How does your partner sales channel look right now? Who works for your partners and how well are they performing? Who has been given the tools to succeed and who needs more training? Where are your market development funds (MDFs) distributed and have they been put to good use? Should you focus your marketing efforts on one territory over another?

If you could answer those questions right away, you’re probably following PRM best practices. If you had to struggle to locate and analyze the data to answer those questions, you might be lacking the organizational snapshot provided by a robust partner relationship management system. When we talk about the four elements required of a partner relationship management system, we call this one “organizational management.”

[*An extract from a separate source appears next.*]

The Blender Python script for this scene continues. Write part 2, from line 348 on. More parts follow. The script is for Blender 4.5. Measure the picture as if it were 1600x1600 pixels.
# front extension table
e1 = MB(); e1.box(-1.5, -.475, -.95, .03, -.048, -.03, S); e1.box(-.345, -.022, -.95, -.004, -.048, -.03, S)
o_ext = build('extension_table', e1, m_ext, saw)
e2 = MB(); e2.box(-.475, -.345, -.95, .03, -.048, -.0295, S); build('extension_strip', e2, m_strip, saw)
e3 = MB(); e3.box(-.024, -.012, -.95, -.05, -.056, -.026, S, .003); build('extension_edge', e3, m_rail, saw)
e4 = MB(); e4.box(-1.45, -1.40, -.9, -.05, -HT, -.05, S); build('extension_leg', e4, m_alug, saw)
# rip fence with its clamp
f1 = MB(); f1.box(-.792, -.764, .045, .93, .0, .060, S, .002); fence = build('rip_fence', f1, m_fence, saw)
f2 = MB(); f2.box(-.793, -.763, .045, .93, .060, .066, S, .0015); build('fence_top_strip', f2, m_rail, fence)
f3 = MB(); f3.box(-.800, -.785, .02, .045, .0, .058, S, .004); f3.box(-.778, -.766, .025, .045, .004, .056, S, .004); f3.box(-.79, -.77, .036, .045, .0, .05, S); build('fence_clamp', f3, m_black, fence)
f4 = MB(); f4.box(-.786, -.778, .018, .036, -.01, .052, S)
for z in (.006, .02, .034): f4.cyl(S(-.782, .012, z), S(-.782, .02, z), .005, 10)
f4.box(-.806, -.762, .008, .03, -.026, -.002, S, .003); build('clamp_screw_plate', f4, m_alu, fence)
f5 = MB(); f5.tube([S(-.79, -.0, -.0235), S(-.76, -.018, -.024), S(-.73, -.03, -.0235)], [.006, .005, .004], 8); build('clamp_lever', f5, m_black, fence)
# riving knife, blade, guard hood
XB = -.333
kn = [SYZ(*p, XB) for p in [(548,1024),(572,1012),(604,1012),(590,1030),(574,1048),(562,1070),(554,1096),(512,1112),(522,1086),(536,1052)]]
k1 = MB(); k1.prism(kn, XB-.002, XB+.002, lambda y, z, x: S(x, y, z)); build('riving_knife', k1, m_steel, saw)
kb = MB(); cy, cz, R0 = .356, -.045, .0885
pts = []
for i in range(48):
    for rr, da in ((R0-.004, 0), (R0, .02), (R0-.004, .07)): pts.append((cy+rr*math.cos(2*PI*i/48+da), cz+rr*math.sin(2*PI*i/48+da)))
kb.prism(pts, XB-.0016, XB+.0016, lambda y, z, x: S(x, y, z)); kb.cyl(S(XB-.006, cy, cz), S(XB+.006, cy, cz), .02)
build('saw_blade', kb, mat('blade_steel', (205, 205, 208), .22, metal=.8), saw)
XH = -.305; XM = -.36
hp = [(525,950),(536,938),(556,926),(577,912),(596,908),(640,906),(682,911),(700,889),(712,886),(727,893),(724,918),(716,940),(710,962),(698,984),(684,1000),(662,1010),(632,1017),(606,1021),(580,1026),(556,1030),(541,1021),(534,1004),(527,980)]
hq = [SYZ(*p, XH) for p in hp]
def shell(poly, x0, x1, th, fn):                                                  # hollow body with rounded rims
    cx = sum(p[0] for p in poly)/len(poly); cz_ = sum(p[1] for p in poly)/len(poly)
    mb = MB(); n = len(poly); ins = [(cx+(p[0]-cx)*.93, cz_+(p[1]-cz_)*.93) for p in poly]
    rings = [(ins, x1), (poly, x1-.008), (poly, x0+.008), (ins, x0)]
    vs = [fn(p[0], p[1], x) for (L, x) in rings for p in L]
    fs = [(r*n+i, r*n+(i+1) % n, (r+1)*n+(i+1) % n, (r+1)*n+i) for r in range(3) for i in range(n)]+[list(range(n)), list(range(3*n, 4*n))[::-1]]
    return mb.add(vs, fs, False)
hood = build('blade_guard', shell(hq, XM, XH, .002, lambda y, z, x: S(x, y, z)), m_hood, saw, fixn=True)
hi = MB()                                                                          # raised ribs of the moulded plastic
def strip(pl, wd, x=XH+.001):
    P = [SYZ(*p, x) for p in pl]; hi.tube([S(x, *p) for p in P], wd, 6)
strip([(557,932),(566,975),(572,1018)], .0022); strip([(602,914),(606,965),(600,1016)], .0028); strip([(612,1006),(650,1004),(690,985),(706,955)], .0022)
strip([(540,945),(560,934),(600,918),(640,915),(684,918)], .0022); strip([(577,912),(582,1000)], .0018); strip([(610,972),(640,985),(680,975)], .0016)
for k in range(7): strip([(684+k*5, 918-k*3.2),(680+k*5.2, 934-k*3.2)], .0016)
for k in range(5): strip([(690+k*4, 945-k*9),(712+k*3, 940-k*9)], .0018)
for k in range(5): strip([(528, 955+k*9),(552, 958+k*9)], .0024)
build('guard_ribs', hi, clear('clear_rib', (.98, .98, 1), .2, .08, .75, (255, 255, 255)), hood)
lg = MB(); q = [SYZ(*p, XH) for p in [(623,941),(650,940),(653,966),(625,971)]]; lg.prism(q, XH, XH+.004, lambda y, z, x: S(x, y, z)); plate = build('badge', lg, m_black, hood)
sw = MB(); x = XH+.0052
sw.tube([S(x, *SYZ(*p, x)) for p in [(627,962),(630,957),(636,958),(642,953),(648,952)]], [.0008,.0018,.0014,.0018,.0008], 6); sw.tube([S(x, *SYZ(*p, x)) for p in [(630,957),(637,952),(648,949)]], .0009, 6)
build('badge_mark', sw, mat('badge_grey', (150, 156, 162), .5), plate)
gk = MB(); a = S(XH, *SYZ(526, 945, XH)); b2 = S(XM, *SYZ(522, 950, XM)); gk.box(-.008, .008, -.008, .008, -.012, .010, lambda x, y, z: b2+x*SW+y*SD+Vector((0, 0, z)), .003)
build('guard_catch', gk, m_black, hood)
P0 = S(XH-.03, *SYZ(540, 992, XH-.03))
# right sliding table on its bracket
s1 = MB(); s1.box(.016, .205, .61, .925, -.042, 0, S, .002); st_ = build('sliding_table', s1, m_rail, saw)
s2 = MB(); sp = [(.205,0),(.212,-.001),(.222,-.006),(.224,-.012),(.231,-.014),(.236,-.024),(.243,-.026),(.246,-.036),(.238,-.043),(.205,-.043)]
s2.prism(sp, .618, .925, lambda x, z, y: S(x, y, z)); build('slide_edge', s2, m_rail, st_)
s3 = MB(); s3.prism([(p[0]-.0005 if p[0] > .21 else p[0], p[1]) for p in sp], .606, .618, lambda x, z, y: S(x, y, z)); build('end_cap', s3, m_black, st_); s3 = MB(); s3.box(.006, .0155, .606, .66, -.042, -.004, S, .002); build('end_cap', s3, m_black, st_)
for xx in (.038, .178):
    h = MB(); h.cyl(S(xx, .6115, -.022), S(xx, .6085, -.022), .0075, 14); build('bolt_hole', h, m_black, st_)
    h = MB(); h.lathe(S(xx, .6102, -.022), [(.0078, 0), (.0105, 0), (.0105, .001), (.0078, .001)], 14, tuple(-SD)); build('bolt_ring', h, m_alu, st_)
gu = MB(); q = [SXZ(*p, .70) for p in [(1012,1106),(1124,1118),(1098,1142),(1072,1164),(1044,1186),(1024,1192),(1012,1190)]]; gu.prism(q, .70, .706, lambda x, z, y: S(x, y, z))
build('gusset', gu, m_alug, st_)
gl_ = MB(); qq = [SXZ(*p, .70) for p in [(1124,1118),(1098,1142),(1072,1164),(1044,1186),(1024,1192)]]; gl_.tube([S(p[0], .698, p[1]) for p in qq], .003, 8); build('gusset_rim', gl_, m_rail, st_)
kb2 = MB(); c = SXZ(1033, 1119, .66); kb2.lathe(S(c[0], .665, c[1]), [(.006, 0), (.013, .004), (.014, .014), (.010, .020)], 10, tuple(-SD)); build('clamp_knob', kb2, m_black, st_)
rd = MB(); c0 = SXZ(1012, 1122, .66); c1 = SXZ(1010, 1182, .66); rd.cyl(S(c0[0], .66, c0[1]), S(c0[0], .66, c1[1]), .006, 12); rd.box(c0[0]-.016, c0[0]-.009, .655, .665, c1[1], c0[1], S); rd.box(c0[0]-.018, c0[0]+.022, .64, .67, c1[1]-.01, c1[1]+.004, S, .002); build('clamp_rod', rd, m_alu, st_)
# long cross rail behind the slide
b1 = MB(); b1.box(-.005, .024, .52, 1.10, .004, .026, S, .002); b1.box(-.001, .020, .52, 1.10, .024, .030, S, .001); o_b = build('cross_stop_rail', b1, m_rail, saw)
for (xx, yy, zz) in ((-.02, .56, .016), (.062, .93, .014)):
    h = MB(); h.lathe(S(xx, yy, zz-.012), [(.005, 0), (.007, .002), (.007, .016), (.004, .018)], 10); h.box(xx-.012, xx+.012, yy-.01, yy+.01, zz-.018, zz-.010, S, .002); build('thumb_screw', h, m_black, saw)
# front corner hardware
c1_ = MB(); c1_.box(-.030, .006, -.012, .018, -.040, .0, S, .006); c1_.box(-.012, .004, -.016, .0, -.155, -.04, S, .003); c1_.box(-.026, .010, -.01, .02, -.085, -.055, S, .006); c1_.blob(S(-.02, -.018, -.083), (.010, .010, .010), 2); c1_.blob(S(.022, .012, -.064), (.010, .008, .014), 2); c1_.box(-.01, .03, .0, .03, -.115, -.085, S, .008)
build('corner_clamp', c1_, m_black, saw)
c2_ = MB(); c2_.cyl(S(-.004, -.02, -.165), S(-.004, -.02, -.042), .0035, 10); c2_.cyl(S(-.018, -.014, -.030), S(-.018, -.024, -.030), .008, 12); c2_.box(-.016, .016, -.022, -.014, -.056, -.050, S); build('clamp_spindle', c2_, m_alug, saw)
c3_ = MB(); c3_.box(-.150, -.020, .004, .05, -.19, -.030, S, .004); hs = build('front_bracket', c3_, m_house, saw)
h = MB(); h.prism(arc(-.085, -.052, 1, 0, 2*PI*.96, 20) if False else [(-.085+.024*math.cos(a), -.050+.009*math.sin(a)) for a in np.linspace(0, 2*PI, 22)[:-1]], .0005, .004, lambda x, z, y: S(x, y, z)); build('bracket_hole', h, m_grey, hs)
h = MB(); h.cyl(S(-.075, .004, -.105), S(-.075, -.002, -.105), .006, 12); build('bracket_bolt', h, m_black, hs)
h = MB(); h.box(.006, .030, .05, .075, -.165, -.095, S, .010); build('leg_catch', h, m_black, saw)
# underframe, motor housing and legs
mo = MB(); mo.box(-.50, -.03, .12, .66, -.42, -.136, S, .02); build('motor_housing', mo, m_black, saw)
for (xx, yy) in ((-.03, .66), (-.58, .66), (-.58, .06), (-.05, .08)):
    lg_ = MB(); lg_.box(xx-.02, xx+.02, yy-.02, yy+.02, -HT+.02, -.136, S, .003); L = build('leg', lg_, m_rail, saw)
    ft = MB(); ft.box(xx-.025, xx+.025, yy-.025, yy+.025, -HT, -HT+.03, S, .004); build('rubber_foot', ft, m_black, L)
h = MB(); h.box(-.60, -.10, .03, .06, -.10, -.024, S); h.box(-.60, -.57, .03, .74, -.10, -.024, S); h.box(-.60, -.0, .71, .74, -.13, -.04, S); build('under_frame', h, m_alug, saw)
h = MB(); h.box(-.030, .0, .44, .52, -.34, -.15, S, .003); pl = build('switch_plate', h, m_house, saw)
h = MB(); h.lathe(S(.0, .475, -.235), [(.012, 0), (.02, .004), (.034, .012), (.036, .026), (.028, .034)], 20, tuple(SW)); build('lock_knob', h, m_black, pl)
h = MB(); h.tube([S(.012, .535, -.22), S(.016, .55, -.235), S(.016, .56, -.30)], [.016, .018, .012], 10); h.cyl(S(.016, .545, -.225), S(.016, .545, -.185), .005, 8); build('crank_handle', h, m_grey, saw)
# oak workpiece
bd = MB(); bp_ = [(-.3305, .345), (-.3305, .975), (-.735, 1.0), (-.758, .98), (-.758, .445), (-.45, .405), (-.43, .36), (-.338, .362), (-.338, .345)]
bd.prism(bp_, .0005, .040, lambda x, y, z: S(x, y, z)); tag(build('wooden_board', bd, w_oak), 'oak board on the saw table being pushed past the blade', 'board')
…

How Does Organizational Management With PRM Differ From the Old Way?

When companies build their partner sales channels, common practice after having recruited a new partner is to enter that partner into your customer relationship management (CRM) system as an account and, to differentiate that partner from an end user, tag that account as “partner.” For many of the reasons we have discussed on this blog before, CRM systems are great for managing customer relationships, but using CRMs alone in the partner channel can lead to a host of problems. The primary reason for this is CRMs simply aren’t designed to respond to the unique nature of the channel partner relationship.

SEE MORE: Beyond the Quick Fix: First Steps for Building a Channel Program

While your CRM and your partners’ CRMs serve as the system of record for customer information, your PRM should be your system of record for everything you need to know about your partners, including:

  • Their locations
  • The agreements you have made with them
  • Their business plans
  • Their organizational hierarchy
  • Their employees’ roles and training status

Along with fine-grained information on your sales channel partners and their employees, a PRM system should also allow you to zoom out and view the channel as a whole, making connections between your high-level sales channel strategy and your partners’ individual capabilities and performance.

This organizational management component of a PRM system should include an easy-to-use administration console your company can use to establish and maintain complex partner, brand, and internal organizational structures and to map users to these structures as members, managers, and administrators. 

Central to the PRM best practices is the concept of roles. With a PRM system, you should be able to assign roles to your channel partners and their employees based on any number of factors, location, job, and training-level, by interacting with them accordingly.